REPUBLIKA.CO.ID, JAKARTA -- Pondok Pesantren Al Zaytun di Kabupaten Indramayu, Jabar, sudah sejak lama menjadi ponpes kontroversial. Bahkan sejak beberapa tahun terakhir, Al Zaytun menimbulkan masalah yang sangat kontroversial.
"Teranyar, Shalat Eid yang bercampur antara jamaah laki-laki dan perempuan," kata Dosen Antropologi Universitas Malikussaleh, Lhokseumawe, Aceh, Al Chaidar Abdurrahman Puteh. Dia telah lama meneliti tentang Al Zaytun dan NII KW-9 yang palsu.
"Penelitian sekitar enam tahun ini menghasilkan banyak laporan penelitian, buku dan artikel jurnal tentang sepak terjang Syekh Panji Gumilang alias Abu Toto sejak 1990 hingga 1996," ujar dia kepada Republika.co.id, Rabu (10/5/2023).
Pesantren Al Zaytun telah menjadi pusat kontroversi dalam beberapa tahun terakhir karena beberapa masalah yang sangat kontroversial. Pertama, Shalat Eid yang bercampur antara jamaah laki-laki dan perempuan.
"Pesantren Al Zaytun telah dikritik karena membolehkan shalat Eid yang bercampur antara jamaah laki-laki dan perempuan," ucapnya.
Kritik ini datang dari sejumlah kelompok Islamis yang menganggap bahwa hal ini tidak sesuai dengan ajaran Islam. Namun, pimpinan pesantren mengklaim bahwa tindakan tersebut bertujuan untuk mempererat tali silaturahmi dan tidak ada unsur yang melanggar syariat Islam.
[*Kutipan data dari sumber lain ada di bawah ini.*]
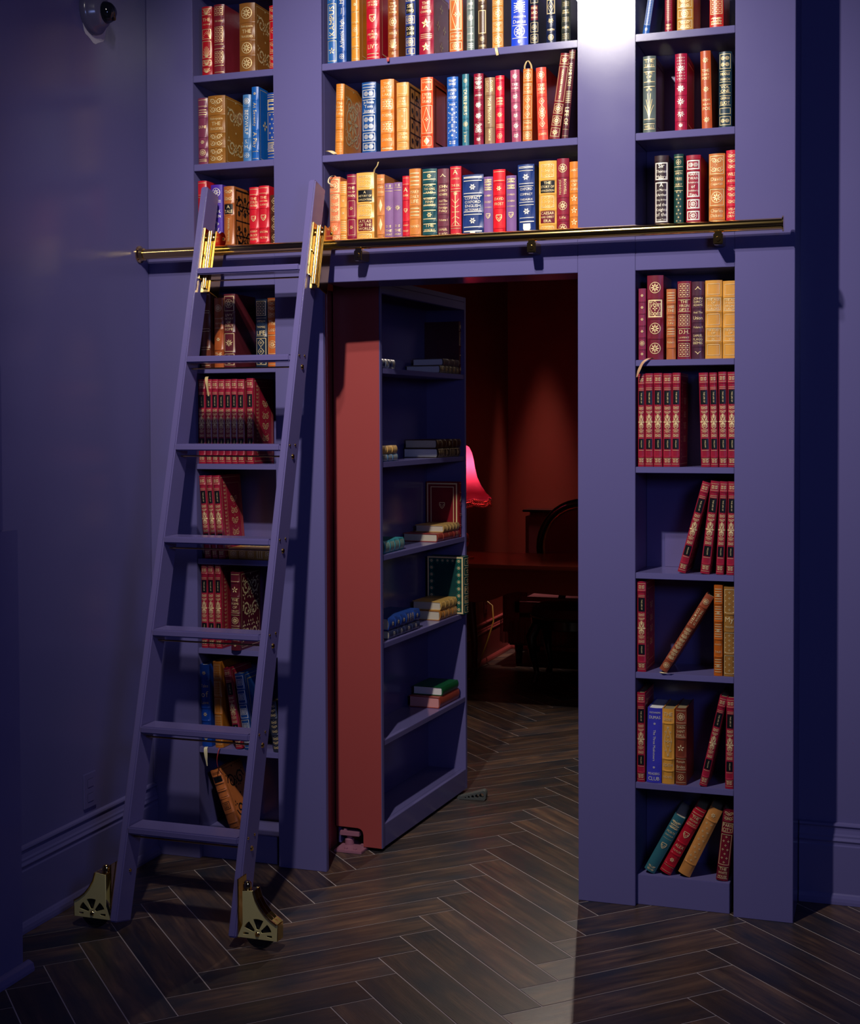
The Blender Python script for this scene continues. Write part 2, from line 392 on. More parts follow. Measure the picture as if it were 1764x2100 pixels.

Kedua, santri diajarkan untuk mengkafirkan orang tua. Sebuah rekaman video di media sosial menunjukkan seorang ustaz di Pesantren Al Zaytun yang mengajarkan kepada para santri untuk mengkafirkan orang tua mereka jika tidak setuju dengan ajaran pesantren.
"Hal ini menuai kecaman dari berbagai pihak dan menimbulkan kekhawatiran bahwa pesantren tersebut mengajarkan paham yang tidak sesuai dengan ajaran Islam," kata Al Chaidar.
Ketiga, pelecehan seksual oleh pimpinan pesantren. Pada tahun 2020, seorang mantan santri melaporkan bahwa ia telah menjadi korban pelecehan seksual oleh pimpinan Pesantren Al Zaytun, Syekh Panji Gumilang, pada tahun 2011. Setelah laporan tersebut, muncul lebih banyak laporan tentang pelecehan seksual yang dilakukan oleh Syekh AS Panji Gumilang dan beberapa kasus sinkretisme serta pemurtadan yang dilakukan oleh pengurus pesantren lainnya.
Keempat, Mazhab Islam Soekarnois. Pesantren Al Zaytun dikritik karena mengajarkan mazhab Islam Soekarnois yang tidak diakui oleh mayoritas umat Islam di Indonesia. Menurut beberapa kritikus, mazhab ini tidak memiliki dasar yang kuat dalam ajaran Islam dan hanya didasarkan pada pemikiran Soekarno, mantan Presiden Indonesia.
Kelima, keterkaitan dengan NII (Negara Islam Indonesia) KW-9. Pada tahun 2014, Majelis Ulama Indonesia (MUI) melakukan penelitian tentang keterkaitan Pesantren Al Zaytun dengan NII (Negara Islam Indonesia) KW-9 yang palsu, sebuah organisasi radikal yang berpura-pura ingin menggulingkan pemerintahan Indonesia dan mendirikan negara Islam di Indonesia. Hasil penelitian menunjukkan bahwa Pesantren Al Zaytun tidak terkait dengan NII KW-9 secara langsung, namun terdapat beberapa tautan dengan organisasi Islamis yang dianggap radikal.
Keenam, salam Yahudi "Havenu Shalom Aleichem" diucapkan Panji Gumilang dalam acara malam 1 suro atau 1 Muharam pada kalender Jawa. Pimpinan Pondok Pesantren Al Zaytun ini mengajak mengucapkan salam tersebut sambil berdiri dan menyanyikan lagu rohani.